I traveled to Vietnam on a Fulbright–Hays trip in the summer of 2004. There were 16 teachers in the group and we were together for five weeks, so I had lots of chances to share about my projects. In fact, while I was in Vietnam, I got in touch with the iEARN director there. We met two times to talk about iEARN projects, and she was able to meet all the teachers in the Fulbright group in Saigon. (I have lesson plans on the MSU website – www.isp.msu.edu/asianstudies/) In the summer of 2005, I went to Honduras for 10 days on a trip for teachers for Heifer International, a non-profit organization that works to end hunger and poverty in the world. There were 24 teachers in our group, and again I shared with them about my project. 

On the Learning to Give website (www.learningtogive.org) I have a lesson plan about my refugee project and how to get involved. On the RESPECT website (www.respectrefugees.org) you can read articles in the e-zines that are archived there, many of which contain articles about my project. On the Kids Can Make a Difference website (www.kidscanmakeadifference.org), there is an article I wrote for the newsletter; the newsletters are archived there. I have written lesson plans for an Asian studies class I took last spring, which will soon be up on the web at www.indiana.edu/~easc.

 

GSN's ROLE (10 points):    TOP

   a.      My biggest challenges in conducting OCL projects is finding time to spend on the web to collaborate with other teachers to come up with ideas for new projects and the limited access I have to the use of computers for my students in my classroom. There is also some pressure to use more class time to prepare students for our state standardized tests. I believe I can prepare them for the test and also be involved in online projects. In fact, I think my students’ involvement in the projects motivates them to take charge of their own learning and to learn more than they would in a regular classroom situation, doing preparation for the test. However, not all administrators agree.

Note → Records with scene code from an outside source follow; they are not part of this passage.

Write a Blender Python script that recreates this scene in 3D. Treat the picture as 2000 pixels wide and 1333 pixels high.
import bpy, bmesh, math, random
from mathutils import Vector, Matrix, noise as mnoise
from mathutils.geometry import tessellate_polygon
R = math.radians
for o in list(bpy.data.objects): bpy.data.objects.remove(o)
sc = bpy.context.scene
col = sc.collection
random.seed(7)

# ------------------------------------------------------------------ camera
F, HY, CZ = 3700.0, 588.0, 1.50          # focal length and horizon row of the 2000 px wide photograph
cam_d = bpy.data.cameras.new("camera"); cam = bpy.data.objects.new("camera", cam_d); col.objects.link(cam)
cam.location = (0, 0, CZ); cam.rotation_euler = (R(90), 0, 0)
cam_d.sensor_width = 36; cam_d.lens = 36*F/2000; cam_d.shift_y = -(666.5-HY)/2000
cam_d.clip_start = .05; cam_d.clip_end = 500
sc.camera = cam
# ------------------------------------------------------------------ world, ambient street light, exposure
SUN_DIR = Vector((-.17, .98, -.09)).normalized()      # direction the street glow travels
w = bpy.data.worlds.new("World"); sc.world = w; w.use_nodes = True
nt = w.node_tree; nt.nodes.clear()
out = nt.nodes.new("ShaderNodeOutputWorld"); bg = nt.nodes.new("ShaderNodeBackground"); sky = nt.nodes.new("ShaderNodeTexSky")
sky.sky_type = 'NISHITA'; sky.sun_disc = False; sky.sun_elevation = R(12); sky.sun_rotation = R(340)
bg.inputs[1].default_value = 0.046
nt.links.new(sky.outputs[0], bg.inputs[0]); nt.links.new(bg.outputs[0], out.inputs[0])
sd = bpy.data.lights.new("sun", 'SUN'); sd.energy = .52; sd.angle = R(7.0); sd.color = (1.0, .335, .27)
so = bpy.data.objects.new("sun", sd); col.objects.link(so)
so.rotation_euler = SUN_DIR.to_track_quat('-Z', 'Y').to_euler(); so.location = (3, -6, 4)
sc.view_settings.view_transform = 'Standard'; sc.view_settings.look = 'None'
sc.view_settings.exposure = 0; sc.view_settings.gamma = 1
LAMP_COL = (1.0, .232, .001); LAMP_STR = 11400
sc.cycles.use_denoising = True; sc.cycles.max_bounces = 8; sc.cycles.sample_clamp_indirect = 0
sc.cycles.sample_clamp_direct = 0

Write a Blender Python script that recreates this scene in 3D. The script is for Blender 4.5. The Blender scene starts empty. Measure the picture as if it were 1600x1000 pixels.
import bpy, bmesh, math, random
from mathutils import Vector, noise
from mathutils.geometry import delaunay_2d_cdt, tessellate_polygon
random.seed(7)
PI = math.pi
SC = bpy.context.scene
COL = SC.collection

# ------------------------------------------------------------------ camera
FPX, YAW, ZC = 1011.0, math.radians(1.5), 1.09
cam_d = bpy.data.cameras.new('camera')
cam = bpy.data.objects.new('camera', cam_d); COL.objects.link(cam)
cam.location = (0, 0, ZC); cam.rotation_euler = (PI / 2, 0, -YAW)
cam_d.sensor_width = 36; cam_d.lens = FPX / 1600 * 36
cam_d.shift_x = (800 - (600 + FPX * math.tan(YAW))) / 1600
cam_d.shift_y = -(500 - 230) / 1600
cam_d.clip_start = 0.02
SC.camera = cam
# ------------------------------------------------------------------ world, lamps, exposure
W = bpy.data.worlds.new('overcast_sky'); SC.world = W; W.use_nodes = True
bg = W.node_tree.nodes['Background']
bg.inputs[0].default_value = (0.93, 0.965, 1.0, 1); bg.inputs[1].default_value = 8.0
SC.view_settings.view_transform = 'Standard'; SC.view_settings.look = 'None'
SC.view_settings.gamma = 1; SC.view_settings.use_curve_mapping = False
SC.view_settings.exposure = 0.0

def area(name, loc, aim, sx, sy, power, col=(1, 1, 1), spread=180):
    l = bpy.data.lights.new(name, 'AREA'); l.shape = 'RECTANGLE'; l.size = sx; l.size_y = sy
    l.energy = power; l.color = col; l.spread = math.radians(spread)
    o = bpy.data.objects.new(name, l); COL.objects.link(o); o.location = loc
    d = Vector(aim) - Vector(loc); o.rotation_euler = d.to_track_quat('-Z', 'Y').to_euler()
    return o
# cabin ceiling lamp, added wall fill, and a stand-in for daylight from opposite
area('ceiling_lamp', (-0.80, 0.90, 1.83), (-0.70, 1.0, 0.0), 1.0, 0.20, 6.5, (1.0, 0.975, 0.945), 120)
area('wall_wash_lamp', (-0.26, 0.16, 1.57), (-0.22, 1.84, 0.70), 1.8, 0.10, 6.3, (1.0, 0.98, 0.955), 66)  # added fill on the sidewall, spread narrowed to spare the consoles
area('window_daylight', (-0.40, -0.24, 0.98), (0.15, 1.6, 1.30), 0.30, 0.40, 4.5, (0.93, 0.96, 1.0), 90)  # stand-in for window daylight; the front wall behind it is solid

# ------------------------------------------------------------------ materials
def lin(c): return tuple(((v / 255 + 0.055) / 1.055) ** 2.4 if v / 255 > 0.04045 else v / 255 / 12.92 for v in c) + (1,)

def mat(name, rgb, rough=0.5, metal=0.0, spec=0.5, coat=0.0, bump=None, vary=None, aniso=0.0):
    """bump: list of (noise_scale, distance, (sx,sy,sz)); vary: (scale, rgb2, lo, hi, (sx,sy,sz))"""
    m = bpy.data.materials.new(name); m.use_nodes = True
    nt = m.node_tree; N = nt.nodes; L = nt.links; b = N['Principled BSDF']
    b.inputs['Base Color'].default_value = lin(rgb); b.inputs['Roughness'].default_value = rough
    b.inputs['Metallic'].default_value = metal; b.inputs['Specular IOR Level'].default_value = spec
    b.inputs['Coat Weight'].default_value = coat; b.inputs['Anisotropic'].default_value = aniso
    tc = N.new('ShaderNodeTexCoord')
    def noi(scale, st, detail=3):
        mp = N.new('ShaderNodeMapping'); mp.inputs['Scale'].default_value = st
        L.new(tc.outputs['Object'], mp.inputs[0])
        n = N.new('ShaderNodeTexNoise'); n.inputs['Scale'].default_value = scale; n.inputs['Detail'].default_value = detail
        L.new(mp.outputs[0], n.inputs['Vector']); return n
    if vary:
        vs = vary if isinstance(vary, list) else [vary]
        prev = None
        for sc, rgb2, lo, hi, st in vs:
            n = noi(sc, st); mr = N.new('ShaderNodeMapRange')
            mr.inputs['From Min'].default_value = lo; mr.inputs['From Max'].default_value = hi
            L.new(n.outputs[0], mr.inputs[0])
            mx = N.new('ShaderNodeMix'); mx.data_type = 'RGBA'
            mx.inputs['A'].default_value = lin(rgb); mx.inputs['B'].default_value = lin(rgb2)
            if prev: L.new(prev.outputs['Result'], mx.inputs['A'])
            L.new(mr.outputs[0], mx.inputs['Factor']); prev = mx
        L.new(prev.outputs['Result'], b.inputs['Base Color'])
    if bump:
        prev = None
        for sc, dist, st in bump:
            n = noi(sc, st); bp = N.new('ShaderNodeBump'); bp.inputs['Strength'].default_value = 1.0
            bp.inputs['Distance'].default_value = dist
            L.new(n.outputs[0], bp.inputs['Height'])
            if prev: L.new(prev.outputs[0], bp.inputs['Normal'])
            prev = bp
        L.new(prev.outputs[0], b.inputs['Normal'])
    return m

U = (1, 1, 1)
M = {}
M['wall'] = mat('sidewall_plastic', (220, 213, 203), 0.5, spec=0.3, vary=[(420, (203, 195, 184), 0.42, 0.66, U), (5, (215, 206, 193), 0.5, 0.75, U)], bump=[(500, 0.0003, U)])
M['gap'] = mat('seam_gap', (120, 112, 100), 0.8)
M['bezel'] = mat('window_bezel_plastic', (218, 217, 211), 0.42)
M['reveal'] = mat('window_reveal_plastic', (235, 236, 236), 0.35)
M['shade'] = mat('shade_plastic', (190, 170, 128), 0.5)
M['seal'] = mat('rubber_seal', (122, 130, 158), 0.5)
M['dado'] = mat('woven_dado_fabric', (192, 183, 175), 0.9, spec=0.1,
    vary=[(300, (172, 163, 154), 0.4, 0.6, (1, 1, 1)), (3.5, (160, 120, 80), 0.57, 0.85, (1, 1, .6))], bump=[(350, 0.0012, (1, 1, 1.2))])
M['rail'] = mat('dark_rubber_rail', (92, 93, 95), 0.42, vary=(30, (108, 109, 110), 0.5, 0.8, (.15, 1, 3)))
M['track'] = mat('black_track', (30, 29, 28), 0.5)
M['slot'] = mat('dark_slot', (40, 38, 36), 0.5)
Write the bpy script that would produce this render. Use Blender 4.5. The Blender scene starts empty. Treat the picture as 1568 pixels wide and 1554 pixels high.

b.         I believe the template that is used for iEARN projects makes it easy to develop projects to share. I have been on the GSN website and looked at their projects, but because I am a member of iEARN already, I have not become involved with any GSN projects. However, I think that if you can link your projects to academic service learning, it would attract more teachers. Service learning has been shown to increase academic learning and improve civic engagement of students. I use service learning in my classroom and am convinced of its power to engage students in learning. Service learning has students involved in service projects in their communities, but I stretch our community to include the world community when we do service projects. Our partnership with Mohomou Refugee School and sending them soccer balls, school supplies, a video camera. books, and setting up a computer lab are all examples of service learning projects.

c.         I would be happy to test new resources, tools, or programs for GSN. I am always looking for new resources to use in my classroom and would love to test any that GSN develops that are appropriate to my classroom. At the present time I pilot lesson plans for the Learning to Give organization and give feedback to them. I am very interested in any programs that get my students involved in global collaboration.